* Your objective *
Reproduce exactly the run of lines from the one containing "only. Write for Blender 4.5." through the one containing "so = bpy.data.objects.new('sun', sl);". Pictures do not belong in the copy.

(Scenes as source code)
━━━━━━━━━━
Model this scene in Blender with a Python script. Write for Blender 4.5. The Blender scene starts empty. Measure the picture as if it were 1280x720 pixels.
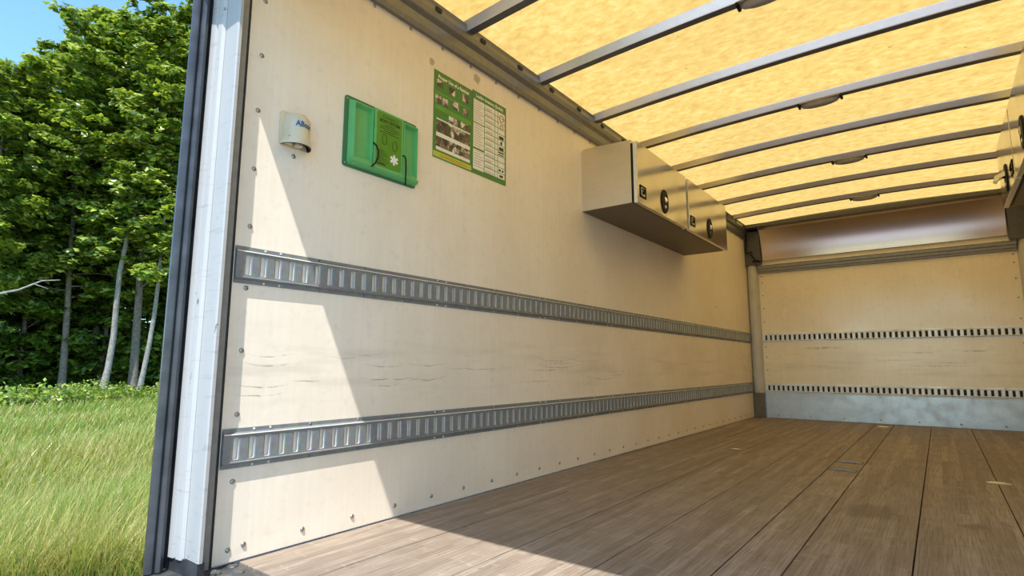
import bpy, bmesh, math, random
import numpy as np
from mathutils import Matrix, Vector

SC = bpy.context.scene
COL = SC.collection
rnd = random.Random(7)
PI = math.pi

# ------------------------------------------------------------------ camera
def cam_axes(p, r, y):
    cy, sy, cp, sp, cr, sr = math.cos(y), math.sin(y), math.cos(p), math.sin(p), math.cos(r), math.sin(r)
    f = Vector((-sy*cp, cy*cp, sp)); rt = Vector((cy, sy, 0)); up = rt.cross(f)
    return rt*cr + up*sr, up*cr - rt*sr, f
_rt, _up, _fw = cam_axes(0.13844, 0.00181, 0.65526)
cam_d = bpy.data.cameras.new('camera'); cam = bpy.data.objects.new('camera', cam_d); COL.objects.link(cam)
cam_d.sensor_width = 36.0; cam_d.lens = 689.0/1280*36; cam_d.clip_start = 0.02; cam_d.clip_end = 500
m = Matrix((_rt, _up, -_fw)).transposed().to_4x4(); m.translation = (1.778, -0.859, 0.606)
cam.matrix_world = m
SC.camera = cam

# ------------------------------------------------------------------ sky, sun, exposure
W_ = bpy.data.worlds.new('sky'); SC.world = W_; W_.use_nodes = True
wn = W_.node_tree; wn.nodes.clear()
sky = wn.nodes.new('ShaderNodeTexSky'); sky.sky_type = 'NISHITA'; sky.sun_disc = False
sky.sun_elevation = math.radians(62.9); sky.sun_rotation = math.radians(150); sky.air_density = 1.0; sky.dust_density = 0.1; sky.ozone_density = 4.0
bg = wn.nodes.new('ShaderNodeBackground'); bg.inputs[1].default_value = 0.24
wo = wn.nodes.new('ShaderNodeOutputWorld')
tint = wn.nodes.new('ShaderNodeMix'); tint.data_type = 'RGBA'; tint.blend_type = 'MULTIPLY'; tint.inputs[0].default_value = 1.0; tint.inputs[7].default_value = (.82, 1.0, 1.04, 1)
wn.links.new(sky.outputs[0], tint.inputs[6]); wn.links.new(tint.outputs[2], bg.inputs[0]); wn.links.new(bg.outputs[0], wo.inputs[0])
SUN_DIR = Vector((-0.25, 0.447, -1.0)).normalized()       # travel direction
sun_d = bpy.data.lights.new('sun', 'SUN'); sun_d.energy = 4.6; sun_d.angle = math.radians(0.53); sun_d.color = (1.0, 0.985, 0.955)
sun = bpy.data.objects.new('sun', sun_d); COL.objects.link(sun)
sun.rotation_euler = SUN_DIR.to_track_quat('-Z', 'Y').to_euler(); sun.location = (3, -6, 12)
SC.view_settings.view_transform = 'Standard'; SC.view_settings.look = 'None'
SC.view_settings.gamma = 1.0; SC.view_settings.use_curve_mapping = False
SC.view_settings.exposure = 0.67
try: SC.cycles.use_denoising = True; SC.cycles.max_bounces = 10; SC.cycles.diffuse_bounces = 6
except Exception: pass

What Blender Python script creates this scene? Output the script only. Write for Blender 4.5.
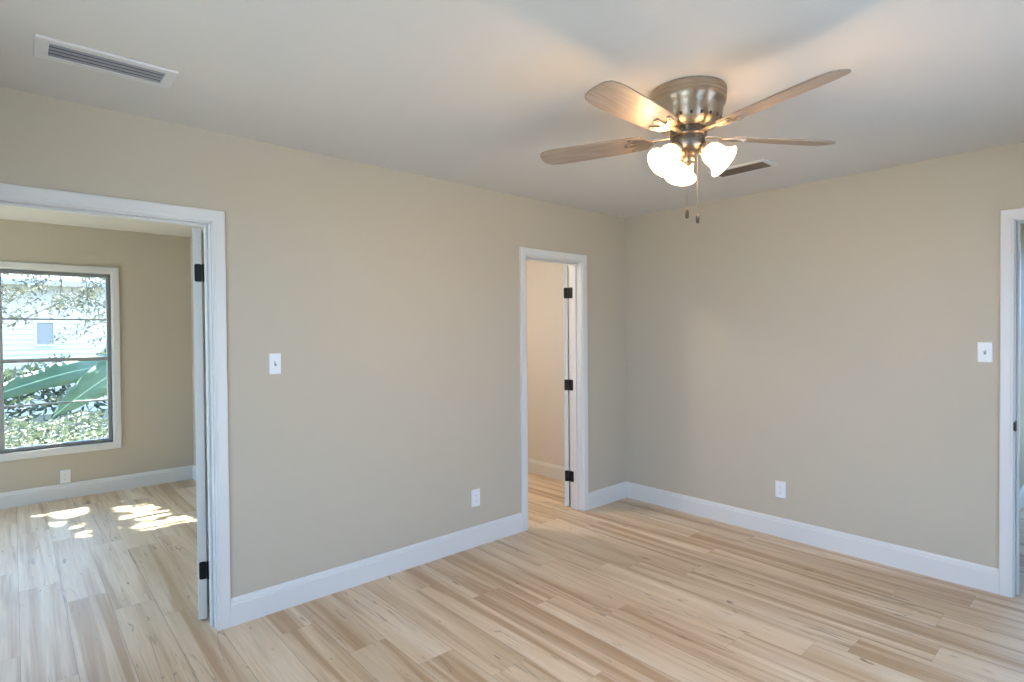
import bpy, bmesh, math, random
from mathutils import Vector, Matrix
random.seed(7)
R = math.radians
scn = bpy.context.scene
for o in list(bpy.data.objects):
    bpy.data.objects.remove(o, do_unlink=True)
COL = scn.collection

# ------------------------------------------------------------------ camera
YAW, PITCH, ROLL = 0.8441407, -0.014249, -0.0080583
cd = bpy.data.cameras.new('camera'); cam = bpy.data.objects.new('camera', cd); COL.objects.link(cam)
cd.sensor_fit = 'HORIZONTAL'; cd.sensor_width = 36.0; cd.lens = 562.4517/1024*36
cd.clip_start = 0.03; cd.clip_end = 300
fw = Vector((math.cos(PITCH)*math.cos(YAW), math.cos(PITCH)*math.sin(YAW), math.sin(PITCH)))
rt = Vector((math.sin(YAW), -math.cos(YAW), 0)); up = rt.cross(fw)
r2 = rt*math.cos(ROLL)+up*math.sin(ROLL); u2 = up*math.cos(ROLL)-rt*math.sin(ROLL)
m3 = Matrix((r2, u2, -fw)).transposed()
cam.matrix_world = Matrix.Translation((-4.01781, -3.02058, 1.44712)) @ m3.to_4x4()
scn.camera = cam

# ------------------------------------------------------------------ sky, sun, exposure
scn.view_settings.view_transform = 'Standard'
scn.view_settings.look = 'None'
scn.view_settings.exposure = 0.5
scn.view_settings.gamma = 1.0
scn.view_settings.use_curve_mapping = False
SKY_COL = (0.40, 0.61, 1.0); SKY_STR = 6.1
SUN_STR = 31.0
LAMP = 10.0; BULB = 8.0
w = bpy.data.worlds.new('sky'); scn.world = w; w.use_nodes = True
bg = w.node_tree.nodes['Background']; bg.inputs[0].default_value = (*SKY_COL, 1); bg.inputs[1].default_value = SKY_STR
SUND = Vector((0.27, -1.0, -1.08)).normalized()          # direction the sunlight travels
sl = bpy.data.lights.new('sun', 'SUN'); sl.energy = SUN_STR; sl.angle = R(0.53); sl.color = (1, .95, .82)
so = bpy.data.objects.new('sun', sl); COL.objects.link(so); so.rotation_euler = SUND.to_track_quat('-Z', 'Y').to_euler(); so.location = (-4, 12, 14)

def portal(name, c, rot, sx, sy):
    l = bpy.data.lights.new(name, 'AREA'); l.shape = 'RECTANGLE'; l.size = sx; l.size_y = sy
    l.cycles.is_portal = True
    o = bpy.data.objects.new(name, l); COL.objects.link(o); o.location = c; o.rotation_euler = rot
# window openings of the house (x/y range, z range)
SLD = (-2.9, -1.1, 0.06, 1.98)     # sliding door, rear wall y=-3.65
LWN = (-3.45, -.8, 0.35, 2.12)    # window, wall x=-4.62
BWN = (-6.455, -3.325, 0.462, 2.022) # bedroom window, wall y=3.38
BSW = (.25, 3.25, 0.12, 2.25)         # unseen window added to brighten the bedroom, wall x=-7.32
R3W = (-3.55, -2.48, 0.2, 2.2)       # window in the end wall of the side room x=3.3
portal('portal_rear', ((SLD[0]+SLD[1])/2, -3.70, (SLD[2]+SLD[3])/2), (R(90), 0, 0), SLD[1]-SLD[0], SLD[3]-SLD[2])
portal('portal_left', (-4.67, (LWN[0]+LWN[1])/2, (LWN[2]+LWN[3])/2), (R(90), 0, R(-90)), LWN[1]-LWN[0], LWN[3]-LWN[2])
portal('portal_bedroom', ((BWN[0]+BWN[1])/2, 3.47, (BWN[2]+BWN[3])/2), (R(-90), 0, 0), BWN[1]-BWN[0], BWN[3]-BWN[2])
portal('portal_bedroom_side', (-7.37, (BSW[0]+BSW[1])/2, (BSW[2]+BSW[3])/2), (R(90), 0, R(-90)), BSW[1]-BSW[0], BSW[3]-BSW[2])
portal('portal_side_room', (3.36, (R3W[0]+R3W[1])/2, (R3W[2]+R3W[3])/2), (R(90), 0, R(90)), R3W[1]-R3W[0], R3W[3]-R3W[2])

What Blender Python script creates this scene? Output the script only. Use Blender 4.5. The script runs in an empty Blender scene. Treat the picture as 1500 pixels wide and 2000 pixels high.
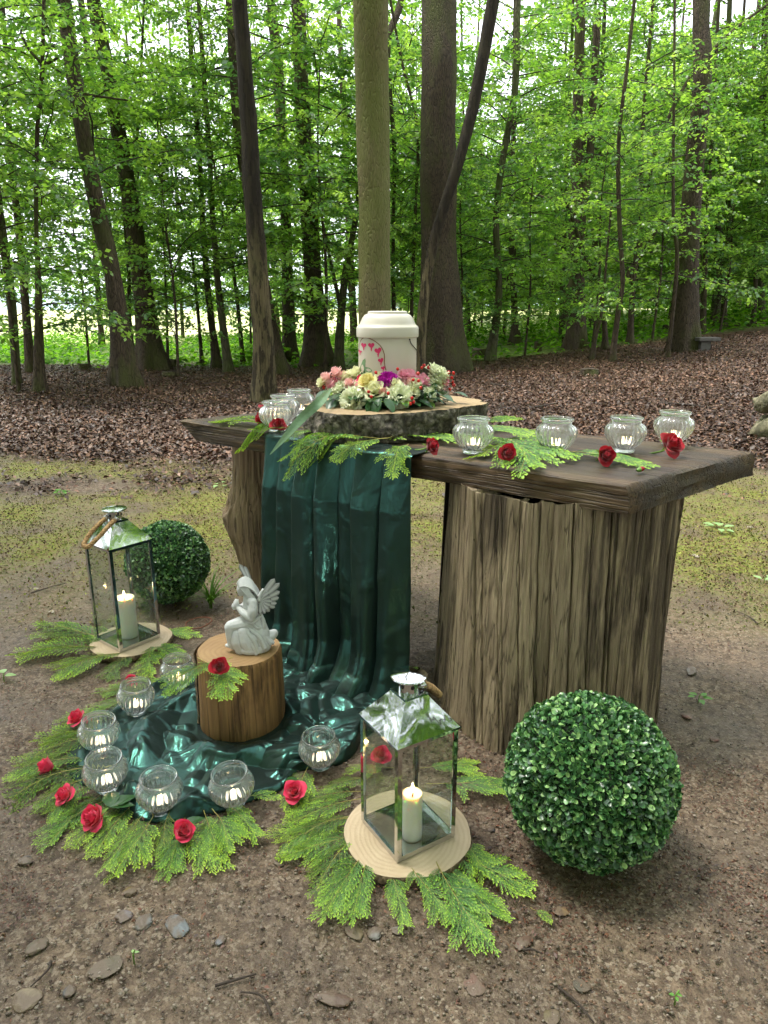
import bpy, bmesh, math, random
import numpy as np
from mathutils import Vector, Matrix, Euler, Quaternion

SC = bpy.context.scene
COL = SC.collection
R = math.radians
pi = math.pi

# ------------------------------------------------------------------ camera
CAM_H, PITCH, FOC = 1.2, R(16.0), 1387.0        # metres, radians, focal length in px of a 1500x2000 picture
cam_data = bpy.data.cameras.new('camera')
cam_data.sensor_fit = 'VERTICAL'
cam_data.sensor_height = 36.0
cam_data.lens = 36.0 * FOC / 2000.0
cam_data.clip_start = 0.02
cam_data.clip_end = 3000.0
cam = bpy.data.objects.new('camera', cam_data)
COL.objects.link(cam)
cam.location = (0, 0, CAM_H)
cam.rotation_euler = (pi / 2 - PITCH, 0, 0)
SC.camera = cam

# ------------------------------------------------------------------ sky and sun (bright overcast)
SUN_EL, SUN_AZ = R(66), R(285)                   # azimuth clockwise from +Y: high, from the left
world = bpy.data.worlds.new('World')
SC.world = world
world.use_nodes = True
wn, wl = world.node_tree.nodes, world.node_tree.links
wn.clear()
sky = wn.new('ShaderNodeTexSky')
sky.sky_type = 'NISHITA'
sky.sun_disc = False
sky.sun_elevation = SUN_EL
sky.sun_rotation = SUN_AZ
sky.air_density = 1.0
sky.dust_density = 4.0
sky.ozone_density = 1.0
hs = wn.new('ShaderNodeHueSaturation')
hs.inputs['Saturation'].default_value = 0.30     # cloud cover takes the blue out
bg = wn.new('ShaderNodeBackground')
bg.inputs['Strength'].default_value = 0.15
wo = wn.new('ShaderNodeOutputWorld')
# even bright cloud layer over the clear-sky colour, thinner in places
tcw = wn.new('ShaderNodeTexCoord'); nzw = wn.new('ShaderNodeTexNoise'); nzw.inputs['Scale'].default_value = 3.0; nzw.inputs['Detail'].default_value = 5
rpw = wn.new('ShaderNodeMapRange'); rpw.inputs['From Min'].default_value = 0.3; rpw.inputs['From Max'].default_value = 0.7; rpw.inputs['To Min'].default_value = 0.62; rpw.inputs['To Max'].default_value = 0.95
mxw = wn.new('ShaderNodeMix'); mxw.data_type = 'RGBA'
wl.new(tcw.outputs['Generated'], nzw.inputs['Vector']); wl.new(nzw.outputs['Fac'], rpw.inputs['Value']); wl.new(rpw.outputs[0], mxw.inputs[0])
mxw.inputs[7].default_value = (5.6, 5.9, 6.3, 1)
wl.new(sky.outputs[0], hs.inputs['Color'])
wl.new(hs.outputs[0], mxw.inputs[6])
wl.new(mxw.outputs[2], bg.inputs['Color'])
wl.new(bg.outputs[0], wo.inputs['Surface'])

sun_data = bpy.data.lights.new('sun', 'SUN')
sun_data.energy = 1.4
sun_data.angle = R(14)
sun_data.color = (1.0, 0.95, 0.87)
sun = bpy.data.objects.new('sun', sun_data)
COL.objects.link(sun)
sd = Vector((math.sin(SUN_AZ) * math.cos(SUN_EL), math.cos(SUN_AZ) * math.cos(SUN_EL), math.sin(SUN_EL)))
sun.rotation_euler = sd.to_track_quat('Z', 'Y').to_euler()
sun.location = (0, 0, 20)

vs = SC.view_settings
vs.view_transform = 'Standard'
vs.look = 'None'
vs.exposure = 1.72
vs.gamma = 1.0
vs.use_curve_mapping = False
cy = SC.cycles
cy.use_denoising = True
try:
    cy.denoiser = 'OPENIMAGEDENOISE'
    cy.denoising_input_passes = 'RGB_ALBEDO_NORMAL'
except Exception:
    pass
cy.use_adaptive_sampling = True
cy.adaptive_threshold = 0.03
cy.max_bounces = 10
cy.diffuse_bounces = 6
cy.glossy_bounces = 4
cy.transmission_bounces = 8
cy.transparent_max_bounces = 12
cy.caustics_reflective = False
cy.caustics_refractive = True
cy.blur_glossy = 1.0
cy.sample_clamp_indirect = 6.0

# ------------------------------------------------------------------ helpers
def ray(px, py):
    a, b = (px - 750) / FOC, -(py - 1000) / FOC
    return (a, math.cos(PITCH) + b * math.sin(PITCH), -math.sin(PITCH) + b * math.cos(PITCH))

def on_z(px, py, z=0.0):                         # survey point on a level plane
    r = ray(px, py); t = (z - CAM_H) / r[2]
    return Vector((r[0] * t, r[1] * t, z))

def on_y(px, py, y):                             # survey point at a known distance
    r = ray(px, py); t = y / r[1]
    return Vector((r[0] * t, y, CAM_H + r[2] * t))

def sstep(a, b, x):
    t = np.clip((np.asarray(x, float) - a) / (b - a), 0, 1)
    return t * t * (3 - 2 * t)

def _hash(ix, iy, iz, s):
    n = (ix * 374761393 + iy * 668265263 + iz * 1440662683 + s * 974711) & 0xffffffff
    n = ((n ^ (n >> 13)) * 1274126177) & 0xffffffff
    n = ((n ^ (n >> 15)) * 2246822519) & 0xffffffff
    return ((n ^ (n >> 16)) & 0xffffff) / float(0xffffff)

def vnoise(p, seed=0):                           # value noise -1..1 on (n,3)
    p = np.asarray(p, float)
    f = np.floor(p); i = f.astype(np.int64); t = p - f
    t = t * t * t * (t * (t * 6 - 15) + 10)
    out = 0
    for dx in (0, 1):
        wx = t[:, 0] if dx else 1 - t[:, 0]
        for dy in (0, 1):
            wy = t[:, 1] if dy else 1 - t[:, 1]
            for dz in (0, 1):
                wz = t[:, 2] if dz else 1 - t[:, 2]
                out = out + wx * wy * wz * _hash(i[:, 0] + dx, i[:, 1] + dy, i[:, 2] + dz, seed)
    return out * 2 - 1

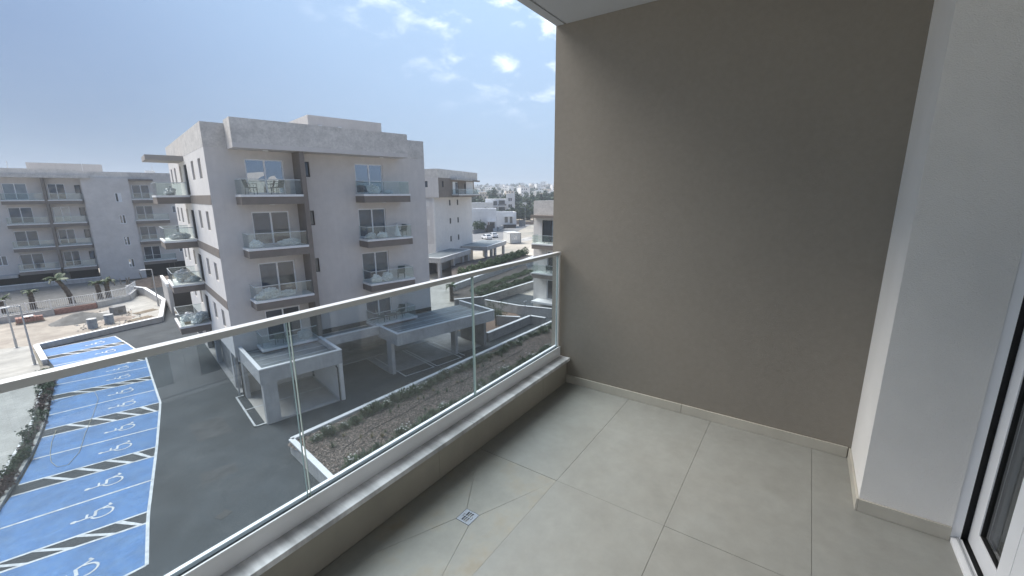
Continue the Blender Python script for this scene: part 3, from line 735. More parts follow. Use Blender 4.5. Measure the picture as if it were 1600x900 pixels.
MB().box(-11.2,-9.6,.2,.55,.3,2.19).build('column', conc_dark, ablk)
MB().box(-40,-14.3,-1.2,-.01,2.0,2.35).build('floor_slab', smooth_conc, ablk)
MB().box(1.0,2.2,4,5,16.0,16.5).build('roof_hatch', white_paint, ablk)
for x in (-13.0,-6.0,1.7): MB().tube([(x,1.0,16.0),(x,1.0,17.1)], .04, 6).build('vent_pipe', white_paint, ablk)
gw = thing('garden_wall', 'pale concrete wall running along the foot of the far left block', 'wall', FA_O, TH)
MB().box(-40,-6.5,-2.2,-1.9,.3,1.15).build('wall_face', smooth_conc, gw); MB().box(-40,-6.5,-3.6,-2.21,.3,.55).build('plinth', smooth_conc, gw); MB().box(-40,-6.45,-2.25,-1.85,1.15,1.22).build('coping', white_paint, gw)

# ------------------------------------------------------------------ building site at left
pw = thing('perimeter_wall', 'low pale wall with white top round the building site beyond the bays', 'wall', (0,0,0))
path = [(4.62,46.4),(4.9,51.7),(7.05,52.0),(11.0,52.65),(13.7,52.95),(16.25,60.6),(16.7,68.7),(15.9,72.6)]
hts = [.35,.40,.42,.45,.48,.7,1.05,1.0]
for k, (a, b) in enumerate(zip(path[:-1], path[1:])):
    d = Vector((b[0]-a[0], b[1]-a[1])).normalized(); q = Vector((-d.y, d.x))*.13; q2 = q*1.35
    def slab(q_, za, zb, ha, hb):
        p = [(a[0]-q_.x,a[1]-q_.y),(b[0]-q_.x,b[1]-q_.y),(b[0]+q_.x,b[1]+q_.y),(a[0]+q_.x,a[1]+q_.y)]
        zs0 = (za[0],za[1],za[1],za[0]); zs1 = (ha,hb,hb,ha)
        mm = MB(); mm.pts([(x,y,z) for (x,y),z in zip(p,zs0)]+[(x,y,z) for (x,y),z in zip(p,zs1)], [(3,2,1,0),(4,5,6,7),(0,1,5,4),(1,2,6,5),(2,3,7,6),(3,0,4,7)]); return mm
    slab(q, (-.05,-.05), None, hts[k], hts[k+1]).build('wall_section', smooth_conc, pw)
    slab(q2, (hts[k],hts[k+1]), None, hts[k]+.06, hts[k+1]+.06).build('coping', white_paint, pw)
# low wall and fence in front of the palms
fw_ = thing('retaining_wall', 'low grey concrete wall under the white fence, brick in the middle', 'wall', (0,0,0))
MB().seg((-20,66.0),(8.1,65.75),.25,0,.68).build('wall_section', smooth_conc, fw_)
bw = MB().seg((8.12,65.75),(11.5,65.8),.24,0,.62).build('brick_section', brick_red, fw_)
bm_ = MB().box(-.19,.19,-.04,.01,-.085,.085).mesh('brick', brick_red)
for r_ in range(3):
    for c_ in range(8): link('brick', bm_, bw, loc=(8.35+c_*.41+(r_ % 2)*.1, 65.62+random.uniform(-.02,.0), .12+r_*.19))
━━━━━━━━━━
* Solution below *
What Blender Python script creates this scene? Output the script only. Write for Blender 4.5.
import bpy, bmesh, math, random
from mathutils import Vector, Matrix
random.seed(7)
R = math.radians
scn = bpy.context.scene
for o in list(bpy.data.objects):
    bpy.data.objects.remove(o, do_unlink=True)
COL = scn.collection

# ------------------------------------------------------------------ camera
YAW, PITCH, ROLL = 0.8441407, -0.014249, -0.0080583
cd = bpy.data.cameras.new('camera'); cam = bpy.data.objects.new('camera', cd); COL.objects.link(cam)
cd.sensor_fit = 'HORIZONTAL'; cd.sensor_width = 36.0; cd.lens = 562.4517/1024*36
cd.clip_start = 0.03; cd.clip_end = 300
fw = Vector((math.cos(PITCH)*math.cos(YAW), math.cos(PITCH)*math.sin(YAW), math.sin(PITCH)))
rt = Vector((math.sin(YAW), -math.cos(YAW), 0)); up = rt.cross(fw)
r2 = rt*math.cos(ROLL)+up*math.sin(ROLL); u2 = up*math.cos(ROLL)-rt*math.sin(ROLL)
m3 = Matrix((r2, u2, -fw)).transposed()
cam.matrix_world = Matrix.Translation((-4.01781, -3.02058, 1.44712)) @ m3.to_4x4()
scn.camera = cam

# ------------------------------------------------------------------ sky, sun, exposure
scn.view_settings.view_transform = 'Standard'
scn.view_settings.look = 'None'
scn.view_settings.exposure = 0.5
scn.view_settings.gamma = 1.0
scn.view_settings.use_curve_mapping = False
SKY_COL = (0.40, 0.61, 1.0); SKY_STR = 6.1
SUN_STR = 31.0
LAMP = 10.0; BULB = 8.0
w = bpy.data.worlds.new('sky'); scn.world = w; w.use_nodes = True
bg = w.node_tree.nodes['Background']; bg.inputs[0].default_value = (*SKY_COL, 1); bg.inputs[1].default_value = SKY_STR
SUND = Vector((0.27, -1.0, -1.08)).normalized()          # direction the sunlight travels
sl = bpy.data.lights.new('sun', 'SUN'); sl.energy = SUN_STR; sl.angle = R(0.53); sl.color = (1, .95, .82)
so = bpy.data.objects.new('sun', sl); COL.objects.link(so); so.rotation_euler = SUND.to_track_quat('-Z', 'Y').to_euler(); so.location = (-4, 12, 14)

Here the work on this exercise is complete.